##### Dataset section

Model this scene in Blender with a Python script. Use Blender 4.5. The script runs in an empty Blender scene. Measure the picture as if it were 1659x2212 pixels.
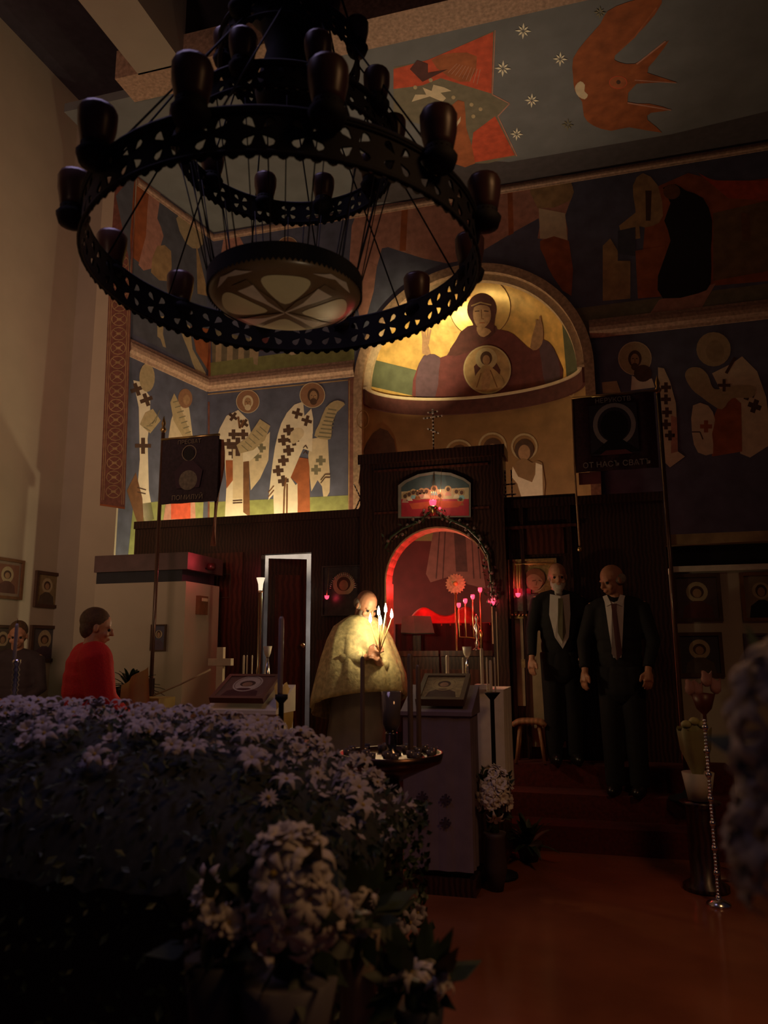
import bpy, bmesh, math, random
from mathutils import Vector, Matrix
random.seed(7)
R_ = math.radians
# ------------------------------------------------------------------ camera
W, H, F = 1659.0, 2212.0, 1640.0
CAM = Vector((0, 0, 1.5))
_y, _p, _r = R_(15.7), R_(10.3), R_(0.3)
_f = Vector((-math.sin(_y)*math.cos(_p), math.cos(_y)*math.cos(_p), math.sin(_p)))
_R = Vector((math.cos(_y), math.sin(_y), 0)); _U = _R.cross(_f)
_R2 = _R*math.cos(_r)-_U*math.sin(_r); _U2 = _U*math.cos(_r)+_R*math.sin(_r)
sc = bpy.context.scene
cd = bpy.data.cameras.new('camera'); cam = bpy.data.objects.new('camera', cd); sc.collection.objects.link(cam)
cd.sensor_fit = 'VERTICAL'; cd.sensor_height = 36.0; cd.lens = 36.0*F/H; cd.clip_start = .05
cd.dof.use_dof = True; cd.dof.focus_distance = 7.0; cd.dof.aperture_fstop = 2.7
_m = Matrix((_R2, _U2, -_f)).transposed().to_4x4(); _m.translation = CAM
cam.matrix_world = _m; sc.camera = cam
sc.view_settings.view_transform = 'Standard'; sc.view_settings.look = 'None'
sc.view_settings.exposure = 0.0; sc.view_settings.gamma = 1.0; sc.view_settings.use_curve_mapping = False
# ------------------------------------------------------------------ world and room light
wd = bpy.data.worlds.new('night'); sc.world = wd; wd.use_nodes = True
bg = wd.node_tree.nodes['Background']; bg.inputs[0].default_value = (.5, .38, .62, 1); bg.inputs[1].default_value = .012
def light(name, kind, loc, power, color, size=.1, aim=None, spot=60, blend=1.0, sy=None, spread=None):
    l = bpy.data.lights.new(name, kind); l.energy = power; l.color = color
    if kind == 'AREA':
        l.size = size
        if sy: l.shape = 'RECTANGLE'; l.size_y = sy
    else: l.shadow_soft_size = size
    if kind == 'SPOT': l.spot_size = R_(spot); l.spot_blend = blend
    if spread: l.spread = R_(spread)
    o = bpy.data.objects.new(name, l); sc.collection.objects.link(o); o.location = loc
    if aim is not None: o.rotation_euler = (Vector(aim)-Vector(loc)).to_track_quat('-Z', 'Y').to_euler()
    return o
WARM = (1, .72, .38)
light('nave_lamp_light', 'AREA', (-2.4, -.4, 3.4), 28, (1, .58, .38), 1.2, (-5.9, 5.2, 4.6), spread=75)
light('side_aisle_lamp_light', 'AREA', (-5.4, 3.6, 2.0), 3.2, (1, .8, .42), .5, (-5.85, 7.2, 1.8))
light('chancel_floor_lamp_light', 'AREA', (-3.9, 8.22, 2.5), 26, (1, .74, .38), 1.7, (-3.9, 8.72, 3.5), sy=.12)
light('chancel_corner_lamp_light', 'AREA', (-4.5, 7.7, 1.9), 9, (1, .85, .4), .35, (-5, 7.9, 2.8))
light('conch_lamp_light', 'SPOT', (-1.75, 7.35, 3.5), 420, (1, .76, .36), .04, (-2.1, 9.0, 5.3), 42, 1)
light('apse_fill_light', 'POINT', (-1.3, 8.0, 3.9), 1.8, (1, .62, .30), .15)
light('vault_spill_light', 'SPOT', (-1.2, 7.3, 3.5), 95, (1, .72, .46), .05, (-.95, 6.75, 7.2), 74, 1)  # second spot added for the conch lamp's spill onto the vault
light('rear_nave_light', 'AREA', (2.0, 1.6, 4.6), 10.0, (1, .50, .20), .8, (.2, 3.4, .0), spread=100)
light('overhead_fill_light', 'AREA', (-2.3, 2.6, 5.6), 4.2, (.72, .56, 1), 1.6, (-1.8, 3.0, 1.0), spread=70)  # unseen purple fill added above the bier flowers, no window there
light('bowl_fill_light', 'SPOT', (.35, 1.3, 1.0), 20, (1, .74, .45), .1, (-1.15, 2.75, 2.98), 17, .6)  # unseen spot added to brighten the chandelier bowl from below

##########

## Task directions
Leave every image out, and retype the material exactly.

## Written response
Model this scene in Blender with a Python script. Use Blender 4.5. The script runs in an empty Blender scene. Measure the picture as if it were 1659x2212 pixels.
import bpy, bmesh, math, random
from mathutils import Vector, Matrix
random.seed(7)
R_ = math.radians
# ------------------------------------------------------------------ camera
W, H, F = 1659.0, 2212.0, 1640.0
CAM = Vector((0, 0, 1.5))
_y, _p, _r = R_(15.7), R_(10.3), R_(0.3)
_f = Vector((-math.sin(_y)*math.cos(_p), math.cos(_y)*math.cos(_p), math.sin(_p)))
_R = Vector((math.cos(_y), math.sin(_y), 0)); _U = _R.cross(_f)
_R2 = _R*math.cos(_r)-_U*math.sin(_r); _U2 = _U*math.cos(_r)+_R*math.sin(_r)
sc = bpy.context.scene
cd = bpy.data.cameras.new('camera'); cam = bpy.data.objects.new('camera', cd); sc.collection.objects.link(cam)
cd.sensor_fit = 'VERTICAL'; cd.sensor_height = 36.0; cd.lens = 36.0*F/H; cd.clip_start = .05
cd.dof.use_dof = True; cd.dof.focus_distance = 7.0; cd.dof.aperture_fstop = 2.7
_m = Matrix((_R2, _U2, -_f)).transposed().to_4x4(); _m.translation = CAM
cam.matrix_world = _m; sc.camera = cam
sc.view_settings.view_transform = 'Standard'; sc.view_settings.look = 'None'
sc.view_settings.exposure = 0.0; sc.view_settings.gamma = 1.0; sc.view_settings.use_curve_mapping = False
# ------------------------------------------------------------------ world and room light
wd = bpy.data.worlds.new('night'); sc.world = wd; wd.use_nodes = True
bg = wd.node_tree.nodes['Background']; bg.inputs[0].default_value = (.5, .38, .62, 1); bg.inputs[1].default_value = .012
def light(name, kind, loc, power, color, size=.1, aim=None, spot=60, blend=1.0, sy=None, spread=None):
    l = bpy.data.lights.new(name, kind); l.energy = power; l.color = color
    if kind == 'AREA':
        l.size = size
        if sy: l.shape = 'RECTANGLE'; l.size_y = sy
    else: l.shadow_soft_size = size
    if kind == 'SPOT': l.spot_size = R_(spot); l.spot_blend = blend
    if spread: l.spread = R_(spread)
    o = bpy.data.objects.new(name, l); sc.collection.objects.link(o); o.location = loc
    if aim is not None: o.rotation_euler = (Vector(aim)-Vector(loc)).to_track_quat('-Z', 'Y').to_euler()
    return o
WARM = (1, .72, .38)
light('nave_lamp_light', 'AREA', (-2.4, -.4, 3.4), 28, (1, .58, .38), 1.2, (-5.9, 5.2, 4.6), spread=75)
light('side_aisle_lamp_light', 'AREA', (-5.4, 3.6, 2.0), 3.2, (1, .8, .42), .5, (-5.85, 7.2, 1.8))
light('chancel_floor_lamp_light', 'AREA', (-3.9, 8.22, 2.5), 26, (1, .74, .38), 1.7, (-3.9, 8.72, 3.5), sy=.12)
light('chancel_corner_lamp_light', 'AREA', (-4.5, 7.7, 1.9), 9, (1, .85, .4), .35, (-5, 7.9, 2.8))
light('conch_lamp_light', 'SPOT', (-1.75, 7.35, 3.5), 420, (1, .76, .36), .04, (-2.1, 9.0, 5.3), 42, 1)
light('apse_fill_light', 'POINT', (-1.3, 8.0, 3.9), 1.8, (1, .62, .30), .15)
light('vault_spill_light', 'SPOT', (-1.2, 7.3, 3.5), 95, (1, .72, .46), .05, (-.95, 6.75, 7.2), 74, 1)  # second spot added for the conch lamp's spill onto the vault
light('rear_nave_light', 'AREA', (2.0, 1.6, 4.6), 10.0, (1, .50, .20), .8, (.2, 3.4, .0), spread=100)
light('overhead_fill_light', 'AREA', (-2.3, 2.6, 5.6), 4.2, (.72, .56, 1), 1.6, (-1.8, 3.0, 1.0), spread=70)  # unseen purple fill added above the bier flowers, no window there
light('bowl_fill_light', 'SPOT', (.35, 1.3, 1.0), 20, (1, .74, .45), .1, (-1.15, 2.75, 2.98), 17, .6)  # unseen spot added to brighten the chandelier bowl from below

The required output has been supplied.